= Exercise brief =
Copy exactly the lines from the start of the material through the line with "r=ray(px,py); return Vector((r.x*d,d,CZ+r.z*d))". Pictures stay out of the copy.

= Given material =

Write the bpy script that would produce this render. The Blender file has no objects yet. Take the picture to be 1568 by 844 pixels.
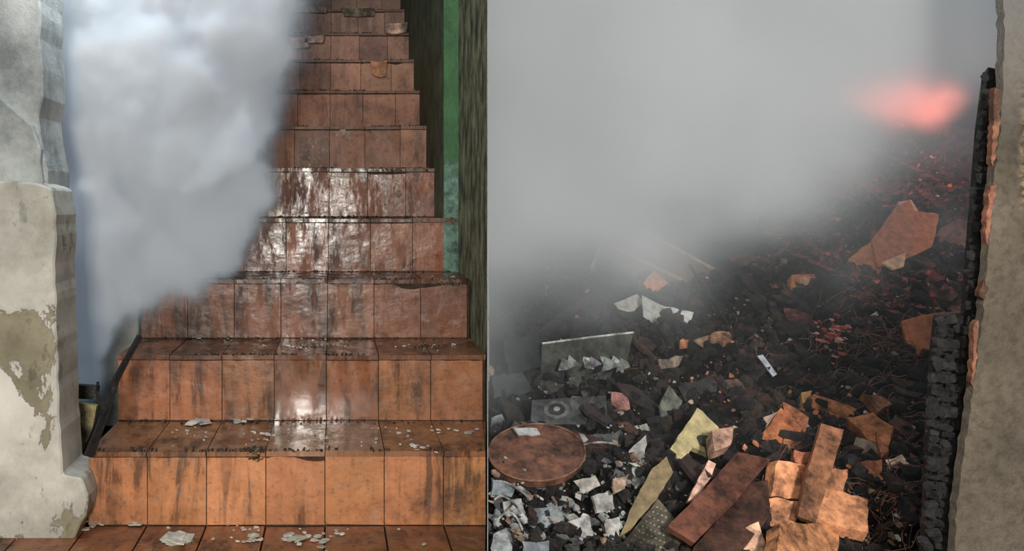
import bpy, math, random
from mathutils import Vector, Matrix, noise, Euler
random.seed(7)
F=1400.0; PX=515.0; PY=309.0; CZ=1.55
D1=2.1; T=.2852; H=.1725; Z0=CZ-.744
scene=bpy.context.scene
try:
    scene.view_settings.view_transform='Standard'
    scene.view_settings.look='None'
except Exception as e: print(e)

def ray(px,py): return Vector(((px-PX)/F,1.0,-(py-PY)/F))
def P(px,py,d):
    r=ray(px,py); return Vector((r.x*d,d,CZ+r.z*d))

# ---------- node helpers
def newmat(name):
    m=bpy.data.materials.new(name); m.use_nodes=True
    nt=m.node_tree; nt.nodes.clear(); return m,nt
def N(nt,t,**kw):
    n=nt.nodes.new(t)
    for k,v in kw.items(): setattr(n,k,v)
    return n
def L(nt,a,b): nt.links.new(a,b)
def ramp(nt,fac,stops):
    r=nt.nodes.new('ShaderNodeValToRGB'); e=r.color_ramp.elements
    while len(e)<len(stops): e.new(.5)
    for i,(p,c) in enumerate(stops):
        e[i].position=p; e[i].color=(c[0],c[1],c[2],1) if isinstance(c,(tuple,list)) else (c,c,c,1)
    L(nt,fac,r.inputs['Fac']); return r.outputs['Color']
def noi(nt,scale,detail=6,rough=.6,vscale=(1,1,1),dist=0):
    tc=N(nt,'ShaderNodeTexCoord'); mp=N(nt,'ShaderNodeMapping'); mp.inputs['Scale'].default_value=vscale
    L(nt,tc.outputs['Object'],mp.inputs['Vector'])
    n=N(nt,'ShaderNodeTexNoise'); n.inputs['Scale'].default_value=scale; n.inputs['Detail'].default_value=detail
    n.inputs['Roughness'].default_value=rough; n.inputs['Distortion'].default_value=dist
    L(nt,mp.outputs['Vector'],n.inputs['Vector']); return n.outputs['Fac']
def M(nt,op,a,b=None,c=None,clamp=False):
    n=nt.nodes.new('ShaderNodeMath'); n.operation=op; n.use_clamp=clamp
    for i,v in enumerate((a,b,c)):
        if v is None: continue
        if isinstance(v,(int,float)): n.inputs[i].default_value=v
        else: L(nt,v,n.inputs[i])
    return n.outputs[0]
def mrange(nt,v,a,b,c,d,sm=False):
    mr=nt.nodes.new('ShaderNodeMapRange')
    if sm: mr.interpolation_type='SMOOTHSTEP'
    L(nt,v,mr.inputs[0])
    for i,q in enumerate((a,b,c,d)): mr.inputs[i+1].default_value=q
    return mr.outputs[0]
def mix(nt,a,b,fac,mode='MIX'):
    m=nt.nodes.new('ShaderNodeMix'); m.data_type='RGBA'; m.blend_type=mode
    for s,v in ((m.inputs[6],a),(m.inputs[7],b)):
        if isinstance(v,(tuple,list)): s.default_value=(v[0],v[1],v[2],1)
        else: L(nt,v,s)
    if isinstance(fac,(int,float)): m.inputs[0].default_value=fac
    else: L(nt,fac,m.inputs[0])
    return m.outputs[2]
def finish(nt,col,rough=.7,bump=None,bs=.3,bd=.01,metal=0,spec=.5):
    b=N(nt,'ShaderNodeBsdfPrincipled'); o=N(nt,'ShaderNodeOutputMaterial')
    if isinstance(col,(tuple,list)): b.inputs['Base Color'].default_value=(*col,1)
    else: L(nt,col,b.inputs['Base Color'])
    if isinstance(rough,(int,float)): b.inputs['Roughness'].default_value=rough
    else: L(nt,rough,b.inputs['Roughness'])
    b.inputs['Metallic'].default_value=metal
    b.inputs['Specular IOR Level'].default_value=spec
    if bump is not None:
        bp=N(nt,'ShaderNodeBump'); bp.inputs['Distance'].default_value=bd
        if isinstance(bs,(int,float)): bp.inputs['Strength'].default_value=bs
        else: L(nt,bs,bp.inputs['Strength'])
        L(nt,bump,bp.inputs['Height']); L(nt,bp.outputs['Normal'],b.inputs['Normal'])
    L(nt,b.outputs[0],o.inputs['Surface']); return b

def mat_tile():
    m,nt=newmat('wet_terracotta_tile')
    at=N(nt,'ShaderNodeAttribute',attribute_name='Col')
    wet=at.outputs['Alpha']
    st=noi(nt,7,6,.65,(3.6,1.2,.50),.35); s2=ramp(nt,st,[(.42,.34),(.47,.78),(.53,1.0),(.64,1.12)])
    brk=ramp(nt,noi(nt,4.0,5,.6),[(.42,0),(.54,1)])
    brk=M(nt,'MULTIPLY',brk,mrange(nt,wet,0,.6,.4,1))
    c=mix(nt,at.outputs['Color'],s2,brk,'MULTIPLY')
    g=noi(nt,5,10,.78,(1,1,1.1),.3); g2=ramp(nt,g,[(.34,.22),(.48,.78),(.66,1.22)])
    c=mix(nt,c,g2,.9,'MULTIPLY')
    f=noi(nt,60,6,.75); f2=ramp(nt,f,[(.36,.3),(.46,1.0)])
    c=mix(nt,c,f2,.55,'MULTIPLY')
    lime=ramp(nt,noi(nt,18,9,.75),[(.56,0),(.72,.6)])
    c=mix(nt,c,(.42,.29,.22),lime)
    wm=ramp(nt,noi(nt,11,7,.75,(2.2,1.5,.7)),[(.42,.19),(.50,.32),(.57,.6)])
    wcl=M(nt,'MINIMUM',wet,1.0)
    r=mix(nt,(.6,.6,.6),wm,wcl)
    pool=mrange(nt,wet,1.05,1.5,1,.55)
    r=M(nt,'MULTIPLY',r,pool)
    b1=noi(nt,9,3,.5,(1,1.6,1.9)); b2=noi(nt,70,5,.7)
    h=M(nt,'ADD',b1,M(nt,'MULTIPLY',b2,.12))
    finish(nt,c,r,h,mrange(nt,wet,1.05,1.5,.32,.08),.011,0,.5); return m
def mat_attr(name,rough=.75,nscale=30,bs=.5,spec=.4,metal=0,lo=.45,soot=1):
    m,nt=newmat(name)
    at=N(nt,'ShaderNodeAttribute',attribute_name='Col')
    n=noi(nt,nscale,8,.7); c=mix(nt,at.outputs['Color'],ramp(nt,n,[(.32,lo),(.62,1.25)]),1,'MULTIPLY')
    if soot:
        c=mix(nt,c,ramp(nt,noi(nt,9,7,.7),[(.38,.10),(.53,1.0)]),.8,'MULTIPLY')
    finish(nt,c,rough,noi(nt,nscale*1.5,6,.7),bs,.01,metal,spec); return m
TILE=mat_tile()
RUB=mat_attr('rubble_surface',.7,22,.6,.4,0,.3)
PALE=mat_attr('flaked_paint_surface',.7,22,.6,.4,0,.5,0)
def mat_char():
    m,nt=newmat('charcoal_surface'); at=N(nt,'ShaderNodeAttribute',attribute_name='Col')
    c=mix(nt,at.outputs['Color'],ramp(nt,noi(nt,30,9,.75),[(.34,.3),(.6,1.3),(.7,2.2)]),1,'MULTIPLY')
    r=ramp(nt,noi(nt,22,6,.7),[(.40,.20),(.58,.75)])
    finish(nt,c,r,noi(nt,38,8,.75),1.0,.02,0,.65); return m
CHAR=mat_char()
WOOD=mat_attr('burnt_wood_surface',.42,14,.6,.5,lo=.12)
METAL=mat_attr('scorched_metal',.35,16,.3,.6,.5,lo=.2)
def mat_grout():
    m,nt=newmat('dirty_mortar'); n=noi(nt,25,8,.7)
    finish(nt,ramp(nt,n,[(.3,(.02,.014,.01)),(.6,(.09,.055,.035)),(.75,(.16,.12,.08))]),.6,n,.8,.02); return m
GROUT=mat_grout()
def mat_plaster_peel():
    m,nt=newmat('peeling_whitewash'); n=noi(nt,3.6,9,.66,dist=.5)
    mask=ramp(nt,n,[(.555,0),(.568,1)])
    olive=ramp(nt,noi(nt,12,6,.6),[(.3,(.20,.18,.12)),(.7,(.38,.34,.24))])
    white=ramp(nt,noi(nt,5,9,.7),[(.30,(.34,.33,.28)),(.46,(.60,.58,.51)),(.6,(.80,.78,.70))])
    stain=ramp(nt,noi(nt,2.2,5,.6),[(.40,.6),(.6,1)])
    white=mix(nt,white,stain,.8,'MULTIPLY')
    c=mix(nt,white,olive,mask)
    ck=ramp(nt,noi(nt,14,8,.7,(1.6,1,.7)),[(.36,.4),(.42,1)]); c=mix(nt,c,ck,.6,'MULTIPLY')
    b=mix(nt,noi(nt,26,9,.7),mask,.6)
    finish(nt,c,.85,b,.6,.018); return m
def mat_noise(name,stops,scale,rough=.85,bs=.6,bd=.02,det=8,vs=(1,1,1)):
    m,nt=newmat(name); n=noi(nt,scale,det,.65,vs)
    finish(nt,ramp(nt,n,stops),rough,noi(nt,scale*4,8,.7,vs),bs,bd); return m
PEEL=mat_plaster_peel()
GREYPL=mat_noise('sooty_grey_plaster',[(.34,(.20,.21,.21)),(.48,(.42,.44,.42)),(.62,(.62,.63,.60))],4.5,.85,.7,.02)
ROUGHWALL=mat_noise('rough_dark_olive_plaster',[(.38,(.04,.038,.018)),(.50,(.20,.19,.09)),(.64,(.46,.44,.25))],20,.7,1.0,.08,vs=(1,1,.55))
GREENW=mat_noise('dark_green_wall_paint',[(.38,(.025,.04,.014)),(.62,(.13,.16,.06))],12,.55,1.0,.05)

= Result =
Write the bpy script that would produce this render. The Blender file has no objects yet. Take the picture to be 1568 by 844 pixels.
import bpy, math, random
from mathutils import Vector, Matrix, noise, Euler
random.seed(7)
F=1400.0; PX=515.0; PY=309.0; CZ=1.55
D1=2.1; T=.2852; H=.1725; Z0=CZ-.744
scene=bpy.context.scene
try:
    scene.view_settings.view_transform='Standard'
    scene.view_settings.look='None'
except Exception as e: print(e)

def ray(px,py): return Vector(((px-PX)/F,1.0,-(py-PY)/F))
def P(px,py,d):
    r=ray(px,py); return Vector((r.x*d,d,CZ+r.z*d))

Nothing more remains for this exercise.